There was no evidence that the 4th accused had received stolen goods before. Section 427 of the Criminal Code, which relates to the offence of receiv­ing, provides that

“For the purpose of proving the receiving of anything it is sufficient to show that the accused person has, either alone or jointly with some other person, had the thing in his possession, or has aided in concealing it or disposing of it.”
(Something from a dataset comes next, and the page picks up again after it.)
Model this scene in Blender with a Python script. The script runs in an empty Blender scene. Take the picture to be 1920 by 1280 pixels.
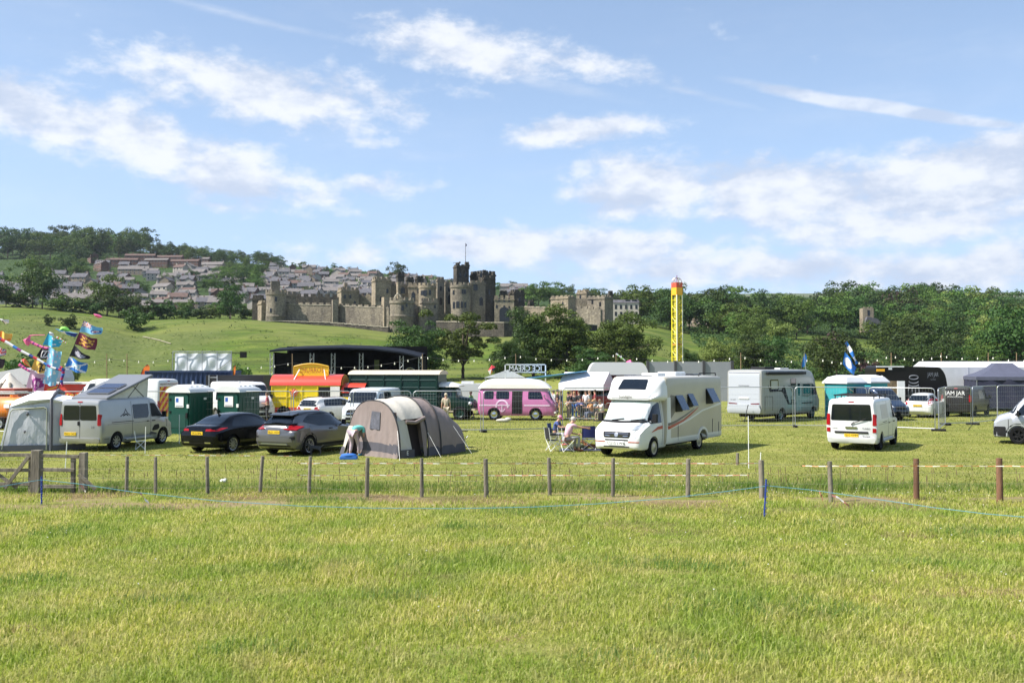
import bpy, bmesh, math, random
import numpy as np
from mathutils import Vector, Matrix
from mathutils.bvhtree import BVHTree
R = math.radians
sc = bpy.context.scene
COL = sc.collection
# ---------------------------------------------------------------- camera, world, sun, exposure
F = 1780.0; HC = 3.2; YH = 688.0
PITCH = math.atan((YH - 640) / F)
cd = bpy.data.cameras.new('camera'); cam = bpy.data.objects.new('camera', cd); COL.objects.link(cam)
cd.sensor_width = 36; cd.lens = F / 1920 * 36; cd.clip_end = 20000; cd.clip_start = 0.1
cam.location = (0, 0, HC); cam.rotation_euler = (math.pi / 2 + PITCH, 0, 0)
cd.dof.use_dof = True; cd.dof.focus_distance = 37; cd.dof.aperture_fstop = 2.2
sc.camera = cam
SUN_EL, SUN_AZ = 50.0, 196.0     # azimuth counter-clockwise from +X
w = bpy.data.worlds.new('World'); sc.world = w; w.use_nodes = True
sd = Vector((math.cos(R(SUN_AZ)) * math.cos(R(SUN_EL)), math.sin(R(SUN_AZ)) * math.cos(R(SUN_EL)), math.sin(R(SUN_EL))))
ld = bpy.data.lights.new('sun', 'SUN'); lo = bpy.data.objects.new('sun', ld); COL.objects.link(lo)
ld.energy = 5.0; ld.angle = R(0.53); ld.color = (1, 0.955, 0.89)
lo.rotation_euler = sd.to_track_quat('Z', 'Y').to_euler()
sc.view_settings.view_transform = 'Standard'; sc.view_settings.look = 'None'
sc.view_settings.gamma = 1; sc.view_settings.exposure = 0.90
sc.render.engine = 'CYCLES'
try: sc.cycles.max_bounces = 6; sc.cycles.transparent_max_bounces = 8
except Exception: pass

def ray(px, py):
    u = (px - 960) / F; v = (640 - py) / F
    return Vector((u, math.cos(PITCH) - v * math.sin(PITCH), math.sin(PITCH) + v * math.cos(PITCH)))
def gp(px, py, z=0.0):
    d = ray(px, py); t = (z - HC) / d.z
    return Vector((d.x * t, d.y * t, z))
def at(px, py, Y):
    d = ray(px, py); t = Y / d.y
    return Vector((d.x * t, Y, HC + d.z * t))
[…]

The tense of the verb is the perfect tense – has had or has aided. Proof is needed that the accused person, whether alone or jointly with another, has already had the thing in his possession or has already aided in concealing it or disposing of it. In this case, the car was outside the appellant’s house. The fact that he paid a shilling to have it brought can mean no more than this: that he was wil­ling to help in disposing of it either by buying it or by looking for a buyer. There is no express finding in the judgment that by the time the Police step­ped in he had done something which proved his having already had the car in his possession or his having already aided in disposing of it. Apparently, he went out and came back. There is no finding that when away from home he tried to sell the car; it may have been for some other purpose. It is a case in which the Police, as it happened, struck too soon so far as the appellant was concerned. The most that can be said is that he was willing to receive; but the offence of actually receiving, either as having had the stolen car in his possession or as having aided in disposing of it, was not proved against him. The appeal of Joseph Rollings Osakwe, Accused No. 4 in the Port Harcourt case No. P135. C/1962, from the decision of the High Court of Eastern Nigeria dated 17th December, 1962, and convicting him of receiving under the 3rd count, is allowed, and the conviction and sentence are quashed, and a judgment of acquittal shall be entered.